Zazwyczaj kilka naraz. Obecnie kończę II tom „Dziejów Polski", autorstwa mojego przyjaciela, profesora Andrzeja Nowaka, który zamierza opisać całe dzieje naszego narodu, a także „Mistrzowską grę Józefa Piłsudskiego" profesora Wojciecha Roszkowskiego. W dziedzinie kultury książka towarzyszy mi najczęściej i najowocniej. Fabuły już nie czytam. Nudzi mnie. Czytam głównie o historii, ale też rzeczy filozoficzne, stąd duże wrażenie zrobiła na mnie czterotomowa praca Bohdana Urbankowskiego „Źródła: z dziejów myśli polskiej".
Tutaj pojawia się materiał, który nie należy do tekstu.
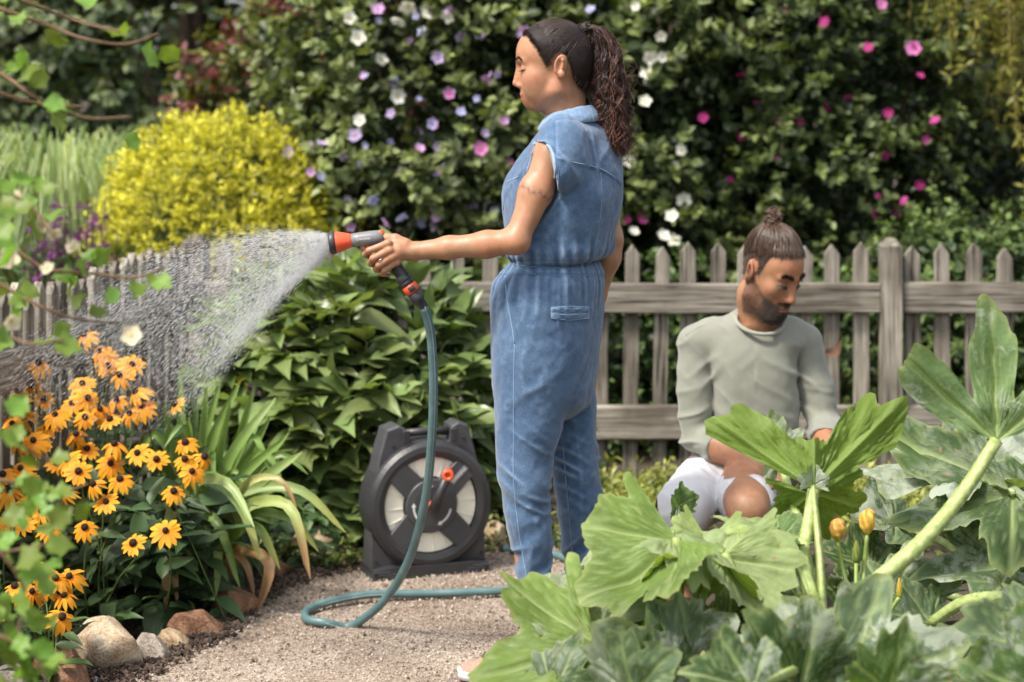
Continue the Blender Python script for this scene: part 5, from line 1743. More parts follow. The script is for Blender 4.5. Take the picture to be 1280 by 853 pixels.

Czytając książki, sycę się naszymi zasługami, zachwycam tym, czegośmy jako Polacy dokonali. Ale czytanie traktuję także jako naukę; całe życie uczyłem się języków, historii, w tym historii literatury i sztuki, i wciąż będę to robił, aż do – mam nadzieję – nierychłej śmierci.
Nie mniej pouczające mogą być także filmy. Znakomity pod każdym względem jest „Najlepszy" w reżyserii Łukasza Palkowskiego – jeden z najciekawszych polskich filmów, jakie widziałem w ostatnich latach – z fenomenalną rolą Jakuba Gierszała. Film przedstawia historię Jerzego Górskiego, triatlonisty, który wydobył się uzależnienia od narkotyków, a następnie zadziwił świat.
Coraz gorzej jest niestety z teatrem. Zmierza on ciemną doliną, jest po prostu słaby. Zapewne są sztuki, które warto obejrzeć, ale od dawna na taką nie trafiłem. Obecnie boję się chodzić do teatru. Boję się, że ogarnie mnie tam straszliwa nuda. Nie potrafię znieść nudy, a jedynym miejscem, gdzie ją przeżywam, jest właśnie teatr...
Na koniec chciałbym polecić audiobooki I Programu Polskiego Radia. Szczególnie „Trylogię". Wprawdzie „Pan Wołodyjowski" nie wyszedł najlepiej, ale „Ogniem i mieczem" i „Potop" są nagrane wspaniale. Nie mogłem się od nich oderwać. Jadąc samochodem, słuchałem tego namiętnie. A gdy kładłem się spać, rozmyślałem, że następnego dnia z radością wrócę do słuchania dalszego ciągu.